Nonostante il legame che li unisce i due santuari non potrebbero, architettonicamente parlando, essere più diversi.
A differenza di quello ligure, il santuario della Madonna di Porto Salvo di Lampedusa è piccolo e raccolto, costruito a ridosso delle grotte “sacre” che si dice fossero rifugio di un eremita e luogo di preghiera sia per cristiani che per musulmani, ha un interno spoglio ed essenziale mentre l’esterno è una piccola isola di pace e di verde, sicuramente un luogo che ha un’atmosfera mistica da non sottovalutare e nel quale rifugiarsi, al di là del credo personale di ognuno, per un momento di introspezione o anche semplicemente di calma.

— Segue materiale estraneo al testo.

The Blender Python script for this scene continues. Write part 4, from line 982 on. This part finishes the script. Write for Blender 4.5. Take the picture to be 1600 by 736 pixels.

Storicamente parlando le prime notizie certe del culto della Madonna a Lampedusa risalgono al 1254: ne abbiamo notizia da Jean de Joinville, cronista al seguito del re Luigi IX - che diverrà poi San Luigi - in occasione di una sosta di quest’ultimo sull’isola; al 1558, a cura dello storico Fazello, risalgono altre notizie di una chiesa dedicata alla Madonna all’interno di una grotta, notizie ribadite da altri successivamente e su cui, con buona probabilità, si innesta la storia dell’Anfossi.
Quindi ci troviamo di fronte ad un luogo presente nel tessuto dell’isola e della sua religiosità, addirittura condiviso con un’altra religione. Si parla del luogo sacro anche nel contratto di affitto risalente al 1800 tra i Tomasi e la comunità maltese capeggiata da Gatt dove si stabilisce che questi avrebbero dovuto mantenere un religioso per la cura della cappella; e la famiglia Gatt, con i suoi concittadini, si prese cura della grotta, abbellendola e costruendoci contiguamente, nonché piantando alberi e piante.
Altre testimonianze sono ricavabili dai rilievi topografici eseguiti ai primi dell’800 da William Smith che indica il luogo con la doppia denominazione di moschea e chiesa.
Purtroppo con gli anni le cose cambiarono, Lampedusa divenne teatro di varie vicende e dispute legate alla sua proprietà ed anche questo luogo cadde in rovina. Nel 1843 i proprietari, i Tomasi, viste anche le difficoltà oggettive di gestione del luogo, decisero di disfarsi dell’isola e Ferdinando II di Borbone, per scongiurare che passasse in mani inglesi, decise di comperarla e di ridarle nuova vita.
All’uopo sull’isola fu inviato un Governatore, Bernardo Sanvisente che, fra le tante cose, si occupò anche della piccola cappella. Oggigiorno il suo intervento di restauro verrebbe considerato invasivo: fece infatti demolire la parte anteriore dedicata al culto musulmano facendo costruire una facciata in muratura con annesso un piccolo campanile, stravolgendo quindi non solo l’architettura del luogo ma anche e sopratutto il senso religioso comunitario che aveva fino ad allora caratterizzato il luogo.